Continuing the computation: the $x$-value of the midpoint is

$$x_{mid} = \frac{x_1+x_2}{2} = -\frac{mca^2}{b^2+a^2m^2}$$

and the corresponding $y$-value is

$$y_{mid} = mx_{mid}+c = \frac{b^2c}{b^2+a^2m^2}. $$

Therefore,

$$ma^2 y_{mid} + b^2 x_{mid} = 0$$

and that is an equation of a straight line through the origin.

Remark: that line is the polar of the point at infinity corresponding to the fixed direction with respect to the given conic.

Answer 4

$$\Leftrightarrow (b^2+a^2m^2)x^2 + (2mca^2)x + a^2(c^2-b^2) = 0 $$ By the midpoint of a parabola, the $x$-value of the midpoint of the intersection of the line and the ellipse will be at $$\frac{-2mca^2}{2(b^2+a^2m^2)} = \frac{-mca^2}{b^2+a^2m^2}$$

Note that the $y$ value of the midpoint is linearly dependent on the $x$ value of the midpoint $(y=mx+c)$. Therefore, this expression shows that for any fixed values of $a$, $b$, and $m$, the collection of midpoints for ranging $c$ values is linearly dependent on the variable $c$.

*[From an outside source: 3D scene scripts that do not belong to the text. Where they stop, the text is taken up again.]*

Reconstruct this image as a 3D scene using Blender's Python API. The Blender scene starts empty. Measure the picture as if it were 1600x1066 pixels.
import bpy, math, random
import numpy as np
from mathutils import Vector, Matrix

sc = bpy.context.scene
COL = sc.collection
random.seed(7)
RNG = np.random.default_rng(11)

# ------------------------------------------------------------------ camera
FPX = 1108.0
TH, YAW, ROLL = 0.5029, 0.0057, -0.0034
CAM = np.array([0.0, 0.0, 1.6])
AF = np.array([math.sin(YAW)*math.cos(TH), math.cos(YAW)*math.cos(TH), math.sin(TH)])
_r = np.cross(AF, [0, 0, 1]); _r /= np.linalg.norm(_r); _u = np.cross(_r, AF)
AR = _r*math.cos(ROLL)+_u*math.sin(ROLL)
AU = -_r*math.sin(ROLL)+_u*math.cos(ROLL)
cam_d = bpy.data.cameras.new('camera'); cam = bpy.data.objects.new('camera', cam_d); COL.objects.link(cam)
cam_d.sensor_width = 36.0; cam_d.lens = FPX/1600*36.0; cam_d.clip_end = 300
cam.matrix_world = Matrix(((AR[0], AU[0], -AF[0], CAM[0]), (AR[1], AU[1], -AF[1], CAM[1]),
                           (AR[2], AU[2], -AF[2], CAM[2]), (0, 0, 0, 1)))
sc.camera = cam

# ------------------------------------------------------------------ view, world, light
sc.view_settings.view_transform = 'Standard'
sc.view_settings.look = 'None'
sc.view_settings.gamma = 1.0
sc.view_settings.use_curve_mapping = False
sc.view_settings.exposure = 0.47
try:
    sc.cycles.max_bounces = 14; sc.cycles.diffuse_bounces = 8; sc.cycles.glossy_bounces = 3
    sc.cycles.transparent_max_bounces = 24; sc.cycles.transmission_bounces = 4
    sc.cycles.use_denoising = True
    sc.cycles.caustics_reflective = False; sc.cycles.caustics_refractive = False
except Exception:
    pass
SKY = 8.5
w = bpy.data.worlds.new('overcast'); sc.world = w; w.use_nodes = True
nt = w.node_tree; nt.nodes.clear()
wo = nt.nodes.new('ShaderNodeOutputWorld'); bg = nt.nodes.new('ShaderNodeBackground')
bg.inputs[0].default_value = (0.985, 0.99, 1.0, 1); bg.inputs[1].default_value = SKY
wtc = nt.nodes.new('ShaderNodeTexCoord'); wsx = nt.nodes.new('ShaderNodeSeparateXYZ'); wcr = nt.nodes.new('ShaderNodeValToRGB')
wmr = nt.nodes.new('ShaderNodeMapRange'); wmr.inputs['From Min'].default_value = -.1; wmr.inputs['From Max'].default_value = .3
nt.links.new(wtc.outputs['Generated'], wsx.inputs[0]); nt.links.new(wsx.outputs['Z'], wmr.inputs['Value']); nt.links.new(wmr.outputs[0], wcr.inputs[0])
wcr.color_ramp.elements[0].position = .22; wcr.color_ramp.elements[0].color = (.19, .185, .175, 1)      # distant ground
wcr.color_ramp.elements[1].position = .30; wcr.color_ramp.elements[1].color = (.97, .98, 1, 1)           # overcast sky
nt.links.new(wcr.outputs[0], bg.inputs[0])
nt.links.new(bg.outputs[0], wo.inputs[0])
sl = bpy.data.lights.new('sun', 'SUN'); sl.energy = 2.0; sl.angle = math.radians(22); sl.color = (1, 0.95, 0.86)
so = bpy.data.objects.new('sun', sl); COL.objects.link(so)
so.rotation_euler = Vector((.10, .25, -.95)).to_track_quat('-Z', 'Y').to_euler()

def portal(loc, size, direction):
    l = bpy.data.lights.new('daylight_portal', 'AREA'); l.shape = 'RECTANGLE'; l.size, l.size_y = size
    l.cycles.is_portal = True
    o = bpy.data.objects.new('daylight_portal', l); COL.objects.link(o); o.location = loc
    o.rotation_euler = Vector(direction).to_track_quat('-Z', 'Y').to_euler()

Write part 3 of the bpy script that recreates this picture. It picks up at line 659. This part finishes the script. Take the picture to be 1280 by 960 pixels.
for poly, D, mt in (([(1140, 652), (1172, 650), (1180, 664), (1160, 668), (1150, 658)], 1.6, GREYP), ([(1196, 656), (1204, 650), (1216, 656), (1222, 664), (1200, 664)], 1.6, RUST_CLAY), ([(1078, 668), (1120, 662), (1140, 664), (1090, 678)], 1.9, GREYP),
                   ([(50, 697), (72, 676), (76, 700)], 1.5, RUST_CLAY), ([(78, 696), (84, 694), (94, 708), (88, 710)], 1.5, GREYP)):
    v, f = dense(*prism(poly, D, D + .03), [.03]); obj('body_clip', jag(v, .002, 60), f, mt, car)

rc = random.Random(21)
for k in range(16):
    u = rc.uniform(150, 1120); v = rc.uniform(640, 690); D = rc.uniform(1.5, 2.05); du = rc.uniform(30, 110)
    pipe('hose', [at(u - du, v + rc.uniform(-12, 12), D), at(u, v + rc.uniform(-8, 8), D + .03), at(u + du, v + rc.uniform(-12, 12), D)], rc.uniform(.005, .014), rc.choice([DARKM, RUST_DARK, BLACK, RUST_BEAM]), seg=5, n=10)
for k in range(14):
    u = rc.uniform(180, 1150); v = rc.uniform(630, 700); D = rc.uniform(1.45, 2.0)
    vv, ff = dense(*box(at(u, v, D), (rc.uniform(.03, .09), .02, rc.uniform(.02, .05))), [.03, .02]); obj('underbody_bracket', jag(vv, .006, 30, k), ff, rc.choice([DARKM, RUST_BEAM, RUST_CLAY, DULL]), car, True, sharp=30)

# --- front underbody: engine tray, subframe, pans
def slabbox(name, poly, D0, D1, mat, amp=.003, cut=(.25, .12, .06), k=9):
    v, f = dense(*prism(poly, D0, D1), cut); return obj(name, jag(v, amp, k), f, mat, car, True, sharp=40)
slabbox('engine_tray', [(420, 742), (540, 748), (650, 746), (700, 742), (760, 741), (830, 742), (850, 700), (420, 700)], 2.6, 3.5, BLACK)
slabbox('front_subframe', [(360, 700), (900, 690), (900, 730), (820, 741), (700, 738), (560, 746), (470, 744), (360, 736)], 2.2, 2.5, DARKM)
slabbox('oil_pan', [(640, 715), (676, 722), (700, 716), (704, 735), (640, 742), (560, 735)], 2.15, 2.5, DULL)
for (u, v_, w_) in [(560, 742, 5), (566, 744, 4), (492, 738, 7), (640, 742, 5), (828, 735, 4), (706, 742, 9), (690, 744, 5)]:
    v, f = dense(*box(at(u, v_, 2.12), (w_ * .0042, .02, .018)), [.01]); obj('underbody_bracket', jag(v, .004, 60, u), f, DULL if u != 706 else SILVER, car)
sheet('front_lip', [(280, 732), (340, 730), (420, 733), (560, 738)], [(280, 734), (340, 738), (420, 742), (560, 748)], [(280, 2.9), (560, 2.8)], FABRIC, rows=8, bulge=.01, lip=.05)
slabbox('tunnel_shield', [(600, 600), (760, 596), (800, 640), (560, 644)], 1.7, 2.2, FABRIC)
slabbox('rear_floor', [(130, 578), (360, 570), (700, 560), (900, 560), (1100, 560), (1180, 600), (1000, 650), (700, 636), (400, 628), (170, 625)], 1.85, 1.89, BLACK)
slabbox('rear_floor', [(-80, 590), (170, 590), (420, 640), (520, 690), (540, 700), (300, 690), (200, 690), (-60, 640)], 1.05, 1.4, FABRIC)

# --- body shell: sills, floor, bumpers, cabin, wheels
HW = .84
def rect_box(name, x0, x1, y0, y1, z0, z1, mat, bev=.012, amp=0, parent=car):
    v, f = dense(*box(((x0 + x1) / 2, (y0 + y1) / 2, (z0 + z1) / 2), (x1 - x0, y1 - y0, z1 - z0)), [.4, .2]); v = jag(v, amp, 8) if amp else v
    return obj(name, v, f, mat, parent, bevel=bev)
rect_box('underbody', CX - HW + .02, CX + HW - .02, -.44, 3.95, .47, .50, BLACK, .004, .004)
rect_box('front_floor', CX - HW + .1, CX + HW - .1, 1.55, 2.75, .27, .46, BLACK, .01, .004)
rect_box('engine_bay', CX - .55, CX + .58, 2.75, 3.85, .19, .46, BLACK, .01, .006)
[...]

For a concrete example, take the ellipse $\frac{x^2}{4} +\frac{y^2}{9}=1$ intersected by lines with slope $m=3$. The $x$ coordinate for the midpoint of the chords will be $$x_c=\frac{-mca^2}{b^2+a^2m^2}=\frac{-3\cdot c\cdot4}{9+4\cdot 9}=\frac{-4c}{15}$$ and we can find the corresponding $y$ coordinates of the midpoint by plugging it into our linear equation $$y_c=mx+c=3\cdot \frac{-4c}{15}+c=\frac{1}{5}c$$ So we have the collection of midpoints $(\frac{-4c}{15},\frac{1}{5}c)$ which is obvious to show lies on a straight line for changing values of $c$.